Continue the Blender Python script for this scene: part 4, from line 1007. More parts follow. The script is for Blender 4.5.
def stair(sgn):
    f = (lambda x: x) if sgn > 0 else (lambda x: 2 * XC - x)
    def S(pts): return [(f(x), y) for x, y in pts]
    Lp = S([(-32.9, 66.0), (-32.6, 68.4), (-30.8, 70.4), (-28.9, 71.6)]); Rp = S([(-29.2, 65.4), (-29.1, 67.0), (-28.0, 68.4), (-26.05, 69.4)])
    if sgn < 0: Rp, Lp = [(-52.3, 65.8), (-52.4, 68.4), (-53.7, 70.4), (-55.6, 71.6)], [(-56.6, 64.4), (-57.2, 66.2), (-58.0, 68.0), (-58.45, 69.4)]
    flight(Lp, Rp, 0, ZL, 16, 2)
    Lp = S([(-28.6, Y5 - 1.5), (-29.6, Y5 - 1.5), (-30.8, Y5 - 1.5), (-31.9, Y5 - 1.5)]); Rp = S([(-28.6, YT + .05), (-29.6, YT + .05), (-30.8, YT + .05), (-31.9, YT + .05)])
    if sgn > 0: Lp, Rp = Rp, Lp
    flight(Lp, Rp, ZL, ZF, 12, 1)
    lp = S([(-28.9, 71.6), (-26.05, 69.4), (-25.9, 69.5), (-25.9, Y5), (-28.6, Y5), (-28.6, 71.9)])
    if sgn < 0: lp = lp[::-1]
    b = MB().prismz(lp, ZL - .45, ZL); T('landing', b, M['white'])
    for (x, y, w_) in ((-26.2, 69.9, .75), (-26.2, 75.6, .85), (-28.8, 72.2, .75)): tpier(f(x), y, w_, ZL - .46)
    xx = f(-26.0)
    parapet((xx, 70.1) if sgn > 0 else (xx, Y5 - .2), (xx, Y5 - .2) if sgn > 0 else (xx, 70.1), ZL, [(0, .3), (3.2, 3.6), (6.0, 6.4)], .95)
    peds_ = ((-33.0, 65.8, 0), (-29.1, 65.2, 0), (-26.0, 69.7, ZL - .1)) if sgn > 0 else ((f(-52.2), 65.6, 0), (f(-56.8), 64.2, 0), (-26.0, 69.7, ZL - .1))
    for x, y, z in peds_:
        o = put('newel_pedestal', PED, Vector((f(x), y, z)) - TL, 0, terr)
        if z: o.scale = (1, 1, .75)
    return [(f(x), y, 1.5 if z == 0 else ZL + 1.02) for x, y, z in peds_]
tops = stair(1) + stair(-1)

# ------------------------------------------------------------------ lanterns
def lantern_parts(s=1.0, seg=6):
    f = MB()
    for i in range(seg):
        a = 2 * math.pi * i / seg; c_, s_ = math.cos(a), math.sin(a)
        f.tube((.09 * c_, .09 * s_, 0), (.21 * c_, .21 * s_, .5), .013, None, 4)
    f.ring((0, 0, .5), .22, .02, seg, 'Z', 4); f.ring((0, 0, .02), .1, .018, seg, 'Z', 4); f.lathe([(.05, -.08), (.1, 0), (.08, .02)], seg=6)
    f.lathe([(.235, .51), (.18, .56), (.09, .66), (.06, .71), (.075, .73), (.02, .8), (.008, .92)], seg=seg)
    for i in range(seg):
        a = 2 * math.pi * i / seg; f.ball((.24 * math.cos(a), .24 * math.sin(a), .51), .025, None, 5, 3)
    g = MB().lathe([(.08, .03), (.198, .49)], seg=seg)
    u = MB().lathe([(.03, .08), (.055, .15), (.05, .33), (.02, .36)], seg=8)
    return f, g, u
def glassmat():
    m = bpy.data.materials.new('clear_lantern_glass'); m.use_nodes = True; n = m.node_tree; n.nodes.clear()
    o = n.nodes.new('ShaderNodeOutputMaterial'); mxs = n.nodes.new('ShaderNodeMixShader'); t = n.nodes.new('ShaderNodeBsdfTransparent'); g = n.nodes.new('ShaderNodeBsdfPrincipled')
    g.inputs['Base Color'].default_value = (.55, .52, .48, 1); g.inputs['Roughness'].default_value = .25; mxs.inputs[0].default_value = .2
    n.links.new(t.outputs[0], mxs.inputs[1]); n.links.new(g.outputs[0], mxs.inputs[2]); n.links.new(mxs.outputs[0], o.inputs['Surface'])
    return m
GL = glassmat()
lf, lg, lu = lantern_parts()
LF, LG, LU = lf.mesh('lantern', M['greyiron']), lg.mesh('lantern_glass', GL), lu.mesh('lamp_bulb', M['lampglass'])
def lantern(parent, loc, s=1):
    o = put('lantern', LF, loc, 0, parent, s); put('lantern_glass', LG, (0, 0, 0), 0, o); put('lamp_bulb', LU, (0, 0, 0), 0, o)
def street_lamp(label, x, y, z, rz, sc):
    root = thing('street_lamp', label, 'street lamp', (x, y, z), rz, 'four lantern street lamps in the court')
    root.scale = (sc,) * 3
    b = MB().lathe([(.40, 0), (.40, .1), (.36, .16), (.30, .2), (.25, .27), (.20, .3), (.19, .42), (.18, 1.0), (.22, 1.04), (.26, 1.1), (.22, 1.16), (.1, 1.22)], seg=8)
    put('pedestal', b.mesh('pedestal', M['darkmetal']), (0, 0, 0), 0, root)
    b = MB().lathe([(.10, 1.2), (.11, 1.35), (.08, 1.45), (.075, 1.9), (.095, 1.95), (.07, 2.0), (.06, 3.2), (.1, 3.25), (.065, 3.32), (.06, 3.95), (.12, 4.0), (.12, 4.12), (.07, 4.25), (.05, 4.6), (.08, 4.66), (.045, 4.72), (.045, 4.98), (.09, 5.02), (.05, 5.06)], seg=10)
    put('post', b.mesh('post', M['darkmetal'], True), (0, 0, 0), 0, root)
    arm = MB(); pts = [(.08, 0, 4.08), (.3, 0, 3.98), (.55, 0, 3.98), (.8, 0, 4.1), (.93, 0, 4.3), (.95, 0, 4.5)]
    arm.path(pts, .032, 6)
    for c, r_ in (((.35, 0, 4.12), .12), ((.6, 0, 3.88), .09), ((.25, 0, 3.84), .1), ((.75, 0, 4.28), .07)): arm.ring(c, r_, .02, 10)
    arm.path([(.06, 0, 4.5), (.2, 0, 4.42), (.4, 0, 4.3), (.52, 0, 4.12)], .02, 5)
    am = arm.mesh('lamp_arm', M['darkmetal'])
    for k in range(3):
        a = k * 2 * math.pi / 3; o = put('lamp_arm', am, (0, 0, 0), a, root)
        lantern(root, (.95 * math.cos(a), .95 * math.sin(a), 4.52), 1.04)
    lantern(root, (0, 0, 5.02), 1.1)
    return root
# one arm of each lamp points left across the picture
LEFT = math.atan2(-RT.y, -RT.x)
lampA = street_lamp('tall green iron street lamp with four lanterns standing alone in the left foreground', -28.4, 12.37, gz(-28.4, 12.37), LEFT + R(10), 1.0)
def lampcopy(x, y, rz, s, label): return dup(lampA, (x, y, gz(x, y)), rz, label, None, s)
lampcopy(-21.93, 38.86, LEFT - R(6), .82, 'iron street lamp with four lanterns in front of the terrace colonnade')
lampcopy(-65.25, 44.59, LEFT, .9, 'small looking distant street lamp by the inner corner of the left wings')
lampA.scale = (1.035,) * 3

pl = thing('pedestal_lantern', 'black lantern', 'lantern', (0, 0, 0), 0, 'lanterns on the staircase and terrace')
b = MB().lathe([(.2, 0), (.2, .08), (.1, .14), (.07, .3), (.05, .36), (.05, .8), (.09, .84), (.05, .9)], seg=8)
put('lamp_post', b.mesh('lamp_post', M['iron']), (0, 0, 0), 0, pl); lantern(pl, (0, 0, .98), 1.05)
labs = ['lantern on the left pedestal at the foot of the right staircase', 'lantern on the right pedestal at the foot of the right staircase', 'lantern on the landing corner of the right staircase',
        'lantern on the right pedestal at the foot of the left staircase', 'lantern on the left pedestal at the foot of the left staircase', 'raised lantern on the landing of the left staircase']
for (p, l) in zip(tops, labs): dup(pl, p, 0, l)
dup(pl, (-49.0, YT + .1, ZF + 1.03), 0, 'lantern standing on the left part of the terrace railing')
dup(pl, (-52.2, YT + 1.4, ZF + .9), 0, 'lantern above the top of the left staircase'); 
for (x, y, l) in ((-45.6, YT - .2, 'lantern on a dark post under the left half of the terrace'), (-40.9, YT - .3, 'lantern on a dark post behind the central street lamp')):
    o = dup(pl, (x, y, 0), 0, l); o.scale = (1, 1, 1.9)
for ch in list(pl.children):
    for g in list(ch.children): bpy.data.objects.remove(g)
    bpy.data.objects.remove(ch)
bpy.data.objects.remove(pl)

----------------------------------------

→ Exercise prompt:
Write out a verbatim copy of the data, beginning with its first line and ending with the line that contains "tops = stair(1) + stair(-1)".

→ Output below:
Continue the Blender Python script for this scene: part 4, from line 1007. More parts follow. The script is for Blender 4.5.
def stair(sgn):
    f = (lambda x: x) if sgn > 0 else (lambda x: 2 * XC - x)
    def S(pts): return [(f(x), y) for x, y in pts]
    Lp = S([(-32.9, 66.0), (-32.6, 68.4), (-30.8, 70.4), (-28.9, 71.6)]); Rp = S([(-29.2, 65.4), (-29.1, 67.0), (-28.0, 68.4), (-26.05, 69.4)])
    if sgn < 0: Rp, Lp = [(-52.3, 65.8), (-52.4, 68.4), (-53.7, 70.4), (-55.6, 71.6)], [(-56.6, 64.4), (-57.2, 66.2), (-58.0, 68.0), (-58.45, 69.4)]
    flight(Lp, Rp, 0, ZL, 16, 2)
    Lp = S([(-28.6, Y5 - 1.5), (-29.6, Y5 - 1.5), (-30.8, Y5 - 1.5), (-31.9, Y5 - 1.5)]); Rp = S([(-28.6, YT + .05), (-29.6, YT + .05), (-30.8, YT + .05), (-31.9, YT + .05)])
    if sgn > 0: Lp, Rp = Rp, Lp
    flight(Lp, Rp, ZL, ZF, 12, 1)
    lp = S([(-28.9, 71.6), (-26.05, 69.4), (-25.9, 69.5), (-25.9, Y5), (-28.6, Y5), (-28.6, 71.9)])
    if sgn < 0: lp = lp[::-1]
    b = MB().prismz(lp, ZL - .45, ZL); T('landing', b, M['white'])
    for (x, y, w_) in ((-26.2, 69.9, .75), (-26.2, 75.6, .85), (-28.8, 72.2, .75)): tpier(f(x), y, w_, ZL - .46)
    xx = f(-26.0)
    parapet((xx, 70.1) if sgn > 0 else (xx, Y5 - .2), (xx, Y5 - .2) if sgn > 0 else (xx, 70.1), ZL, [(0, .3), (3.2, 3.6), (6.0, 6.4)], .95)
    peds_ = ((-33.0, 65.8, 0), (-29.1, 65.2, 0), (-26.0, 69.7, ZL - .1)) if sgn > 0 else ((f(-52.2), 65.6, 0), (f(-56.8), 64.2, 0), (-26.0, 69.7, ZL - .1))
    for x, y, z in peds_:
        o = put('newel_pedestal', PED, Vector((f(x), y, z)) - TL, 0, terr)
        if z: o.scale = (1, 1, .75)
    return [(f(x), y, 1.5 if z == 0 else ZL + 1.02) for x, y, z in peds_]
tops = stair(1) + stair(-1)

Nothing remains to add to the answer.